The rise of independent candidates
A stone’s throw from the LSE protest, Luqmaan Waqar, a doctoral student at King’s College London, said he has voted for Labour in previous elections but left the party as a member in 2020.
The rise of “principled” independent candidates gives him hope, he said, since several are running on a pro-Palestine campaign and because they symbolise a gentle push towards greater political pluralism.
He had briefly considered running himself but now invests his spare time in canvassing for Leanne Mohamed, a British Palestinian candidate trying to unseat Labour’s Wes Streeting in Ilford, in East London.

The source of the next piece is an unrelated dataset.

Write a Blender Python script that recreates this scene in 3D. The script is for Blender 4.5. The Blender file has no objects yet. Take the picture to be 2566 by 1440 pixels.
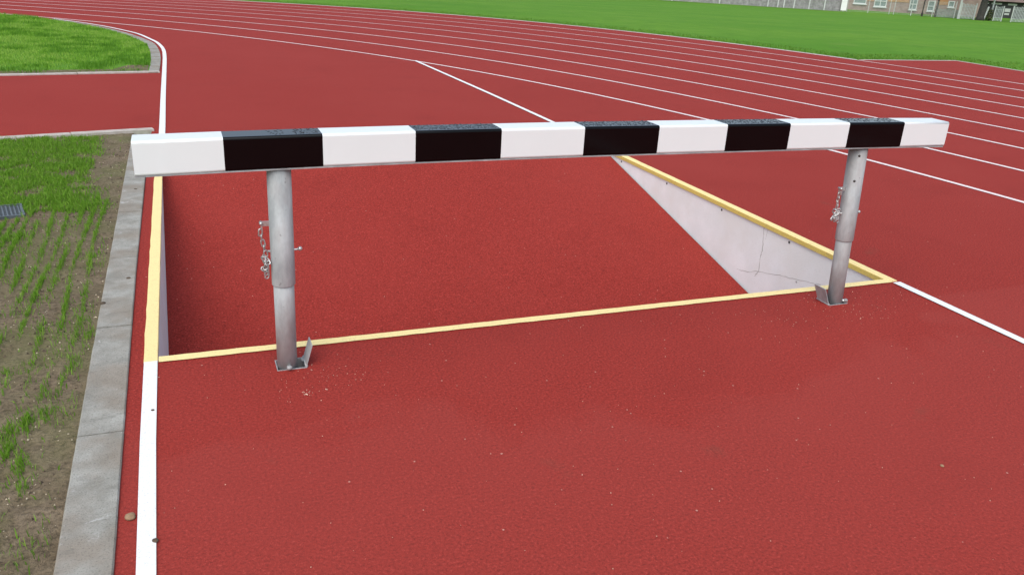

In his nearby constituency, he will vote for Faiza Shaheen, but only because she is now running as an independent candidate having been blocked by Labour from standing with the party; Labour officials accused Shaheen of liking posts on X that downplayed anti-Semitism accusations.
Having backed the left-wing ex-Labour leader Jeremy Corbyn, an ardent supporter of Palestinian rights, Waqar said he was never won over by Starmer.
“To be honest, you can’t put a pin between [the Conservatives and Labour],” he said. “What does Keir Starmer believe in? Nothing … I really do believe that now is the moment to support strong independents.”
In Starmer’s seat of Holborn and St Pancras, Andrew Feinstein, a Jewish former South African politician who is anti-Zionist, is busy trying to secure votes as an independent candidate.
“Many independents, despite lacking political experience and community consensus, are scrambling to mount campaigns,” said Muhammad Meman, the founder of Palitics, an online tool that uses data and AI technology to inform voters on how to challenge Labour’s predicted win.
“This disarray, combined with credible alternatives from the Greens and Lib Dems, dilutes their impact. In many areas, multiple independents are running, further splitting the vote.
But overall, he added, “Muslims are still likely to vote for Labour.”